What feels alive for me right now is anticipation. Exhaustion gives place to joy and fire rumbles in the body. Tuned in up the spine and oh-so-aware that it is a journey neither ending nor begun. Be here now because teleportation is a myth hiding alienation. A joke? I'm not laughing. Share love from the visceral calling, ignore all the bullshit.

To survive, this body teaches me to listen, m'efforce à comprendre qu'il y a unité et qu'il suffit d'y adhérer. I learn through the messages that come with skin. The heat of flesh, the fatigue of an optic nerve. Flashbulb memory distracts but my body survives by bringing me back here now with you, friend, with me, all of us making a whole.

When I am tuned in, I am in a state of flux, flowing, the river moulding its shape over the stones in the riverbed. Notice the ever present fire that pushes farther the inquiry curious into the ebb+flow of yes+no. Tuned in means listening, it's a sound metaphor and a physical practice. It's my love of self+other as all-there-is, the collective wisdom developed by shutting the fuck up and finding something below my workaway preoccupations. The flexible, changing truth.

When I am improvising, I feel alive. It's that daring to try something without any certainty about the results. It's the attempt. It's making it up from my gut sense of this-just-might-work. And so what if I fail? Failure is information; invest in failure. Devote time to making a million mistakes, and after years (measured however you'd like), something will change, energy will make itself known as true. Therein is the fundamental consciousness.

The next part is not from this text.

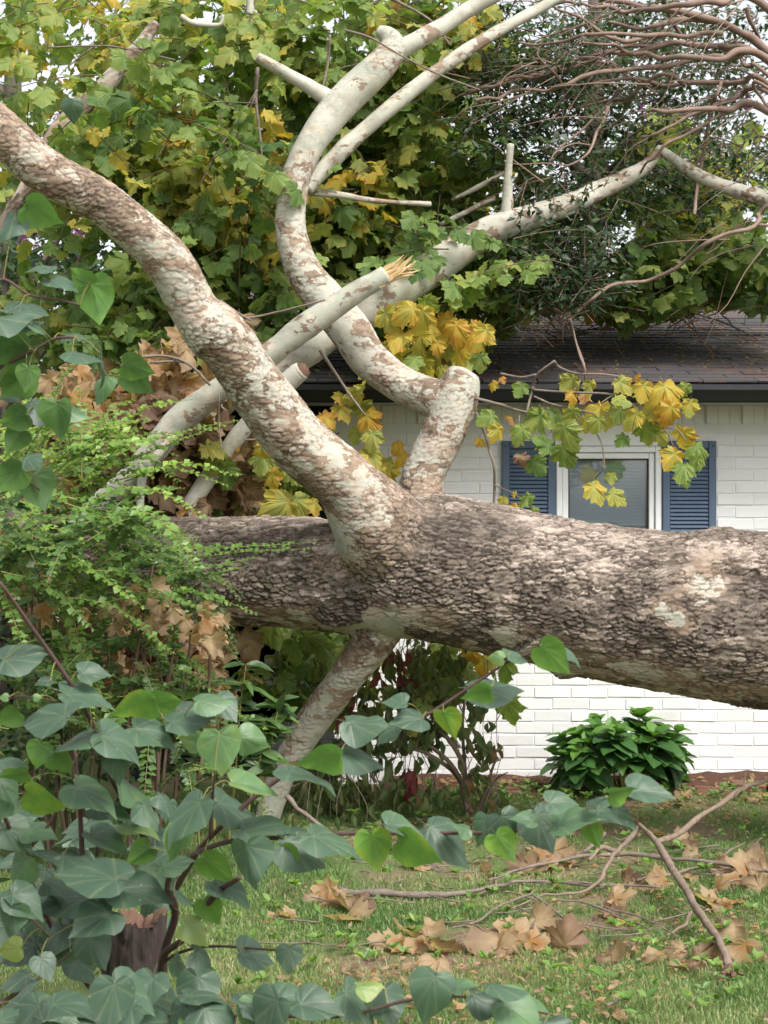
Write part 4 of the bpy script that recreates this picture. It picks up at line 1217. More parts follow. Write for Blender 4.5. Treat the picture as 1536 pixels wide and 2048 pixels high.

Describe a sound, or a movement, or an intersection of Sound+Movement: I am laying on the floor outside the circle of emerald lights, my eyes closed. Warp Zone 7 is happening. People are giving it their all on the dance floor. I can tell, because each landing or heavy step sends a ripple through the wood. Ripple like an emerald wave, I feel the floor fall and rise beneath me, and hear THUMP THUMP of bodies jumping. The hard wood falls away and comes up to meet me even while my contact remains steady.

Describe a moment of impact: Jumping off a swing into a roll I don't know if I'll manage and somehow I make it out the other side but not without the head's awkward tuck not quite flexible enough to get out of the way, so as I hit the playground's wood-chip covered ground I do not get my body into the shape and I come out the other side with a silent ringing in me. The impact's vibration resonating through the spinal column. Next day, tension in the neck reveals near head-ache and just the right stretches to alleviate the pain. Plow--gravity does the work.

Completion. It's a matter of course that the pendulum swings. What feels alive for me right now is the amazing essence of collaborative creation. We are together revolving around a star in some centrally lost corner of an imbricated universe. Big words where simple ones might suffice: Gratitude is the truth of being alive here, now, together. You and I and We create this joy together, new constellation bearing our collective name.

It took around 40 minutes for us all to read the 90-ish cards that were generated over the course of the week. Someone sat out, let us read their cards after. Some of us said "pass" at certain numbers.

My work with the Fountain delves into the embodiment of myths and stories through movement, connecting dance and storytelling. Participants explore conscious and unconscious patterns, engaging in shared inquiry, somatic practice, and guided reflection. My broader purpose is to help participants through individual processes of seeking liberation in a turbulent world.

This was the second iteration of the work. I am finding out more about themes of movement, collaboration, and self-awareness intertwined with storytelling, challenging personal assumptions, and fostering connections through a mythic perspective. I'm interested in deepening the exploration of conscious and unconscious patterns, engaging in shared inquiry, somatic practice, and guided reflection. This experimental journey, while not a technique class, melds well with technique, and encourages questioning and deeper exploration of movement's significance. The time spent reading aloud is rich with emotion.

I am deeply grateful for my collaborators, our participants, and the experience of the last week. Blessings to all.